_Exercise description_
Write the material out again, line by line, exactly as it is.

[Records with scene code]
◆ ◆ ◆ ◆ ◆
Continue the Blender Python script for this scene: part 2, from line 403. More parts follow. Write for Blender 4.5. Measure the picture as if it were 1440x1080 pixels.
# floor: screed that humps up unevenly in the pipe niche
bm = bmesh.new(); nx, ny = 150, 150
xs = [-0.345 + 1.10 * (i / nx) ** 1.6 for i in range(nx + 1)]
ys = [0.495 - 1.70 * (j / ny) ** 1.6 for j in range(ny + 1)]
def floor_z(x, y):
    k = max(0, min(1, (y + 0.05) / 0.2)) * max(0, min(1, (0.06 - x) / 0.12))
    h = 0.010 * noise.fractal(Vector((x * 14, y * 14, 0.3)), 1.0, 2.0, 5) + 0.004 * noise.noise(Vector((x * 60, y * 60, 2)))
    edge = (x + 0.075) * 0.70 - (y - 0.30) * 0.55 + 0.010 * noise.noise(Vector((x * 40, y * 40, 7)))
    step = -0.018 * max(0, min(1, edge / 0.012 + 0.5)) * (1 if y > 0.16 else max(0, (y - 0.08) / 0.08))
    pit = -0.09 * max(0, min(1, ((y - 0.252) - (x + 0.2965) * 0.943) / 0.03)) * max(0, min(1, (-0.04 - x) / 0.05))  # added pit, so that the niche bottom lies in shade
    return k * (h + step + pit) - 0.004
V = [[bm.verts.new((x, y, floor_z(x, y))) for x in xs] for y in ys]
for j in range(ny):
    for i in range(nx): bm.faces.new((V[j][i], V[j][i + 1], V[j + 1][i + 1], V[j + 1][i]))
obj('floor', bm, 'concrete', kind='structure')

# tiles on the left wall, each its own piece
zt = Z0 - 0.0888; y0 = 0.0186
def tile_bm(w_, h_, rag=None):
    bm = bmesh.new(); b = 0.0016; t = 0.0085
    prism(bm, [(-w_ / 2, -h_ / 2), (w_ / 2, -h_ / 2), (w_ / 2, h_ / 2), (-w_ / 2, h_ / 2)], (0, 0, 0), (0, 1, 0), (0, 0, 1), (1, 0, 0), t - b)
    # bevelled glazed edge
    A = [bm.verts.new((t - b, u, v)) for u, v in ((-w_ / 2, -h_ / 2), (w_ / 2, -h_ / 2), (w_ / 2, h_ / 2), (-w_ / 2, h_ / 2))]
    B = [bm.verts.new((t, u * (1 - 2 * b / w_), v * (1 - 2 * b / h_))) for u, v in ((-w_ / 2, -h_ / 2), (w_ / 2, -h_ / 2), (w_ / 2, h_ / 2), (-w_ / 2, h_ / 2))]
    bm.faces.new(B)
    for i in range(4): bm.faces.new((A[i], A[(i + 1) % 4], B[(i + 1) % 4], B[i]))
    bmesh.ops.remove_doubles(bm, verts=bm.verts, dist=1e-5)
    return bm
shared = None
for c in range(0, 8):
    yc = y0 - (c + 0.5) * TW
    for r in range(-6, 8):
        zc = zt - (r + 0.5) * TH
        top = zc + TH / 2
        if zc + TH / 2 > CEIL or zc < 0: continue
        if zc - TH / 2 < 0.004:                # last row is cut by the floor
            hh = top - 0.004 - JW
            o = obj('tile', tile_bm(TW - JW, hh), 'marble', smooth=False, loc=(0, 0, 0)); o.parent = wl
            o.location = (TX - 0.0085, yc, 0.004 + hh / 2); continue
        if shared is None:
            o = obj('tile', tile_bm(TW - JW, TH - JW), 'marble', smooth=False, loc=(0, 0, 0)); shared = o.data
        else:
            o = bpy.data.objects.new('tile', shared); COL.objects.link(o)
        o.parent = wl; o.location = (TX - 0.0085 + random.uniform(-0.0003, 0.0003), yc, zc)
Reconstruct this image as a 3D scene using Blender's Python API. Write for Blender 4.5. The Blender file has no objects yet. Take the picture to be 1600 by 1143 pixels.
◆ ◆ ◆ ◆ ◆
_Problem solution_
Continue the Blender Python script for this scene: part 2, from line 403. More parts follow. Write for Blender 4.5. Measure the picture as if it were 1440x1080 pixels.
# floor: screed that humps up unevenly in the pipe niche
bm = bmesh.new(); nx, ny = 150, 150
xs = [-0.345 + 1.10 * (i / nx) ** 1.6 for i in range(nx + 1)]
ys = [0.495 - 1.70 * (j / ny) ** 1.6 for j in range(ny + 1)]
def floor_z(x, y):
    k = max(0, min(1, (y + 0.05) / 0.2)) * max(0, min(1, (0.06 - x) / 0.12))
    h = 0.010 * noise.fractal(Vector((x * 14, y * 14, 0.3)), 1.0, 2.0, 5) + 0.004 * noise.noise(Vector((x * 60, y * 60, 2)))
    edge = (x + 0.075) * 0.70 - (y - 0.30) * 0.55 + 0.010 * noise.noise(Vector((x * 40, y * 40, 7)))
    step = -0.018 * max(0, min(1, edge / 0.012 + 0.5)) * (1 if y > 0.16 else max(0, (y - 0.08) / 0.08))
    pit = -0.09 * max(0, min(1, ((y - 0.252) - (x + 0.2965) * 0.943) / 0.03)) * max(0, min(1, (-0.04 - x) / 0.05))  # added pit, so that the niche bottom lies in shade
    return k * (h + step + pit) - 0.004
V = [[bm.verts.new((x, y, floor_z(x, y))) for x in xs] for y in ys]
for j in range(ny):
    for i in range(nx): bm.faces.new((V[j][i], V[j][i + 1], V[j + 1][i + 1], V[j + 1][i]))
obj('floor', bm, 'concrete', kind='structure')

# tiles on the left wall, each its own piece
zt = Z0 - 0.0888; y0 = 0.0186
def tile_bm(w_, h_, rag=None):
    bm = bmesh.new(); b = 0.0016; t = 0.0085
    prism(bm, [(-w_ / 2, -h_ / 2), (w_ / 2, -h_ / 2), (w_ / 2, h_ / 2), (-w_ / 2, h_ / 2)], (0, 0, 0), (0, 1, 0), (0, 0, 1), (1, 0, 0), t - b)
    # bevelled glazed edge
    A = [bm.verts.new((t - b, u, v)) for u, v in ((-w_ / 2, -h_ / 2), (w_ / 2, -h_ / 2), (w_ / 2, h_ / 2), (-w_ / 2, h_ / 2))]
    B = [bm.verts.new((t, u * (1 - 2 * b / w_), v * (1 - 2 * b / h_))) for u, v in ((-w_ / 2, -h_ / 2), (w_ / 2, -h_ / 2), (w_ / 2, h_ / 2), (-w_ / 2, h_ / 2))]
    bm.faces.new(B)
    for i in range(4): bm.faces.new((A[i], A[(i + 1) % 4], B[(i + 1) % 4], B[i]))
    bmesh.ops.remove_doubles(bm, verts=bm.verts, dist=1e-5)
    return bm
shared = None
for c in range(0, 8):
    yc = y0 - (c + 0.5) * TW
    for r in range(-6, 8):
        zc = zt - (r + 0.5) * TH
        top = zc + TH / 2
        if zc + TH / 2 > CEIL or zc < 0: continue
        if zc - TH / 2 < 0.004:                # last row is cut by the floor
            hh = top - 0.004 - JW
            o = obj('tile', tile_bm(TW - JW, hh), 'marble', smooth=False, loc=(0, 0, 0)); o.parent = wl
            o.location = (TX - 0.0085, yc, 0.004 + hh / 2); continue
        if shared is None:
            o = obj('tile', tile_bm(TW - JW, TH - JW), 'marble', smooth=False, loc=(0, 0, 0)); shared = o.data
        else:
            o = bpy.data.objects.new('tile', shared); COL.objects.link(o)
        o.parent = wl; o.location = (TX - 0.0085 + random.uniform(-0.0003, 0.0003), yc, zc)
Reconstruct this image as a 3D scene using Blender's Python API. Write for Blender 4.5. The Blender file has no objects yet. Take the picture to be 1600 by 1143 pixels.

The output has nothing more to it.